Barnett will chair the firm's 24-member board of directors, which sets policy for the 1,261-lawyer, 32-office international firm, while litigator Howell "Hal" Webster Melton Jr. begins a five-year term as managing partner.
Melton, 51, who has moved from Orlando to the firm's New York office, replaces interim managing partner Bob Feagin, who took over the firm's leadership when Bill McBride left to run for governor last year after 10 years of managing the firm.
Barnett, 55, a past president of the American Bar Association and the firm's first woman lawyer when she was hired in 1973, says her decision was strictly personal. "I knew I had a strong, solid base of support," Barnett says. "I spent six weeks intensely visiting with the lawyers in the firm talking about my vision and goals and ... I came to the realization that if I wanted to accomplish my vision of taking the firm up to another level, I could not do that as managing partner. I was afraid I would spend every day in my office taking care of administrative details and I would never get out of my office."
Barnett says she told only a few of her closest friends of her decision two days before the election, then announced the decision to the firm the next day at a candidate's forum, saying she preferred to take the director's job. "I didn't even tell Chesterfield Smith," the firm's patriarch, Barnett says. "You could hear an audible gasp."
Barnett's new position does not carry the same authority as the job of managing partner, who oversees the firm's day-to-day operations and has final authority on all issues of compensation and management. But she says she considers the two positions "co-equal" and has no regrets. "I'm one of two people running Holland & Knight. I'm in a position I chose," says Barnett, who in 1998 was named one of the 50 most influential women lawyers in the country by the National Law Journal.
Barnett also expects the chairperson's job to evolve to have broader authority and responsibility for setting firm policy. "During Bill McBride's era, the board of directors was really more of a sounding board for Bill," Barnett says. "The role ... has changed in the past couple of years ... increasingly setting policy for the firm."
Glass ceiling
Lingering in the wake of Barnett's decision is the unanswered question of what effect a successful bid for managing partner might have had on the glass ceiling for women lawyers at law firms.
A recently released report by the American Bar Association's Commission on Women in the Profession cites studies that show men are "twice as likely as similarly qualified women to obtain partnerships."
A study by the National Association for Law Placement found that women accounted for about 16% of law firm partners in 2001. Florida's average was slightly higher, with about 17%, an average that was boosted by numbers in Miami, where 20% of partners are women. The study found the Tampa-St. Petersburg area lagging at 14.5%.

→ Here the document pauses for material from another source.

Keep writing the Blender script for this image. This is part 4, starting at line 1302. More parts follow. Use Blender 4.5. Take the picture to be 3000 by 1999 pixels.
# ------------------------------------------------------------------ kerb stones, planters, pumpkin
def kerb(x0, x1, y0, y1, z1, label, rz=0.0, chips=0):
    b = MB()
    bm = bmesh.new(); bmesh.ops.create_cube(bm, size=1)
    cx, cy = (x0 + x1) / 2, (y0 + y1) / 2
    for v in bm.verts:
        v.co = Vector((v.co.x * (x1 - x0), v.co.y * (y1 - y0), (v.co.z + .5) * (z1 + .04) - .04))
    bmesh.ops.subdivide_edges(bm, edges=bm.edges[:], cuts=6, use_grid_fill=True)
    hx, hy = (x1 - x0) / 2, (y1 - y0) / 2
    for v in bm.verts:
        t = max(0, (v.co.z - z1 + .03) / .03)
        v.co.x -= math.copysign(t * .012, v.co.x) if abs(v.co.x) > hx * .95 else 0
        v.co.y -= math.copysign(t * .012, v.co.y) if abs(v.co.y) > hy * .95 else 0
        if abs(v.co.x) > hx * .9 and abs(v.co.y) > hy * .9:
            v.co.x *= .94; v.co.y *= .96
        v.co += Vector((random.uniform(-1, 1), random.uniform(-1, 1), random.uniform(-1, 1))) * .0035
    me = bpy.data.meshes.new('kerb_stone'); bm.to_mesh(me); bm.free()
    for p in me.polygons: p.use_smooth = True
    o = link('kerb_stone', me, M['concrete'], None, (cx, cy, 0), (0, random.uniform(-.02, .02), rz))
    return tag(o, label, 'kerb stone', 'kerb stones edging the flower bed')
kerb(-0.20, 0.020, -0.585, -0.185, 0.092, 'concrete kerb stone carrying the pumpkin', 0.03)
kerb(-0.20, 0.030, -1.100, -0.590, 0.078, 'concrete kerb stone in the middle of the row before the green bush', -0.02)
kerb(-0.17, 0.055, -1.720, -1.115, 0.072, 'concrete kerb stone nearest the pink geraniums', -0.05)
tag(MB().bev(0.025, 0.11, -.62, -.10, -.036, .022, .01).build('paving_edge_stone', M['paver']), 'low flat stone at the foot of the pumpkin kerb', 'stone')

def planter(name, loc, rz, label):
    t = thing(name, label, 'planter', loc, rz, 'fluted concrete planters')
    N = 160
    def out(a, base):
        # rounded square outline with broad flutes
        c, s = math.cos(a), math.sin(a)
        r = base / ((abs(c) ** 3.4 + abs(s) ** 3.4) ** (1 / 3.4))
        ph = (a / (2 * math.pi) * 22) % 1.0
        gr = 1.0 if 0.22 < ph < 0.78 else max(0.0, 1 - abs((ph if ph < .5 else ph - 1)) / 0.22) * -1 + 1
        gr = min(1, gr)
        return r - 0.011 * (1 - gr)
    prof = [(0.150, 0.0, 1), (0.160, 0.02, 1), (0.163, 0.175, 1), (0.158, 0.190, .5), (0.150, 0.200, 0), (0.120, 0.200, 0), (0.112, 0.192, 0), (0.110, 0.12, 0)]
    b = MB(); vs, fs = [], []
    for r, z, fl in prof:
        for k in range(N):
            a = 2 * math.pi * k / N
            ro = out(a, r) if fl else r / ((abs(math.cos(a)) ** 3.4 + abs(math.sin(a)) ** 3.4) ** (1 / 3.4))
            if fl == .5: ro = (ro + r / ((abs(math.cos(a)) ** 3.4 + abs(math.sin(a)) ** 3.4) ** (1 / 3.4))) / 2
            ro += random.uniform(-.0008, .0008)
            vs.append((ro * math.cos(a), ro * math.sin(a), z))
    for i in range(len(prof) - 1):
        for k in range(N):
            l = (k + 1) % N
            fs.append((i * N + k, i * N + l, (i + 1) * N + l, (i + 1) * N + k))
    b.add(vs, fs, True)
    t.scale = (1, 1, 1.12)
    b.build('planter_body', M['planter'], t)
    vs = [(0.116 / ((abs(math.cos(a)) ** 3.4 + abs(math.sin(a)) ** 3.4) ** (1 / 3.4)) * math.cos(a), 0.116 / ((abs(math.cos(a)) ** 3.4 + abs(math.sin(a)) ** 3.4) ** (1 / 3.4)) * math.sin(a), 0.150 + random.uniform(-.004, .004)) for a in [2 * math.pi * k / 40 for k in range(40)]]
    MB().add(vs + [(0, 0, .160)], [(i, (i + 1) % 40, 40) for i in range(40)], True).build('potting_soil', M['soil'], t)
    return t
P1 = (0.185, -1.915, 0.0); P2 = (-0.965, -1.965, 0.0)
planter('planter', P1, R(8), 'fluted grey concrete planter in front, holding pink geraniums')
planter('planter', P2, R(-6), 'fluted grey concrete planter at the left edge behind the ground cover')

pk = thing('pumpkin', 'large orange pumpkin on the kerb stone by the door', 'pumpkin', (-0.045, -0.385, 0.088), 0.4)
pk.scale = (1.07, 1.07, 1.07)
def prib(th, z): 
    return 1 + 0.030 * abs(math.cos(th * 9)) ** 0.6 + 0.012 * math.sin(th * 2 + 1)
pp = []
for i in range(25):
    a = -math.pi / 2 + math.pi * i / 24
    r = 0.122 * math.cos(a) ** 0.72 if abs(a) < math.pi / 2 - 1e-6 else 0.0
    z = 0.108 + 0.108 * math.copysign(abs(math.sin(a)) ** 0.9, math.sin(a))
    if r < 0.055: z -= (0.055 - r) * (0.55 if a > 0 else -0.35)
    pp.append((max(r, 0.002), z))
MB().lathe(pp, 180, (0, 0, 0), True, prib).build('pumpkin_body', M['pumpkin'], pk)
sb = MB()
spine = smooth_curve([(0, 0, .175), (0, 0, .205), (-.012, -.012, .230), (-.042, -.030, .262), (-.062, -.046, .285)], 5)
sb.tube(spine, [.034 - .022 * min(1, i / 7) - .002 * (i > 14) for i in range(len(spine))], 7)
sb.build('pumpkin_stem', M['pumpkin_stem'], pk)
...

The study did not look at law firm management. "It is a small club," acknowledges Rhea Law, president and chief executive of 175-lawyer Fowler White Boggs Banker in Tampa and the only woman in the state managing a large law firm.
Barnett says she knows that her decision not to seek the managing partner's job at Holland & Knight will disappoint some women. But, she says, "I couldn't be happier about where I've ended up."
Securities Law
BARRED!
Demand for Florida securities lawyers is picking up in the wake of a recent Florida Supreme Court declaration that out-of-state lawyers can't represent clients in securities arbitration proceedings in Florida unless they are members of the Florida Bar.
The opinion has left some clients facing the prospect of having to switch lawyers in midstream and has Florida securities lawyers fielding telephone calls from anxious lawyers and brokerages all over the country.
"We've gotten inquiries from clients who have questions about whether their in-house lawyers can perform certain functions," says Bennett Falk, a securities partner in the Miami office of Morgan, Lewis & Bockius who represents brokers and dealers in securities arbitrations.
The opinion finds West Palm Beach lawyer Albert A. Rapoport, a 40-year lawyer who is admitted to practice in Washington, D.C., but not in Florida, guilty of the unlicensed practice of law for representing customers in arbitration proceedings against securities brokers and dealers. The case was brought by the Florida Bar's unlicensed practice of law (UPL) division.
"It's really a public protection issue," says Florida Bar UPL counsel Lori Holcomb. Out-of-state lawyers, she says, "have not met Florida's requirements, and more importantly, they're not bound by Florida's ethics laws."
Clients who are the victim of unethical or incompetent representation by out-of-state lawyers have very little recourse, she says. Some state Bar associations won't pursue a complaint against a lawyer if the alleged mis-behavior occurred outside of their jurisdiction.
A Florida Bar committee is currently considering a rule that would allow out-of-state lawyers to get temporary authority to represent a client on a specific matter if they agreed to be bound by the state's ethics rules.
Briefly . . .
The Florida Supreme Court has ruled that Pensacola County court Judge Patricia Kinsey will get to keep her job but must pay $50,000 in fines for promising voters a prosecution-friendly approach to the job during her 1998 campaign.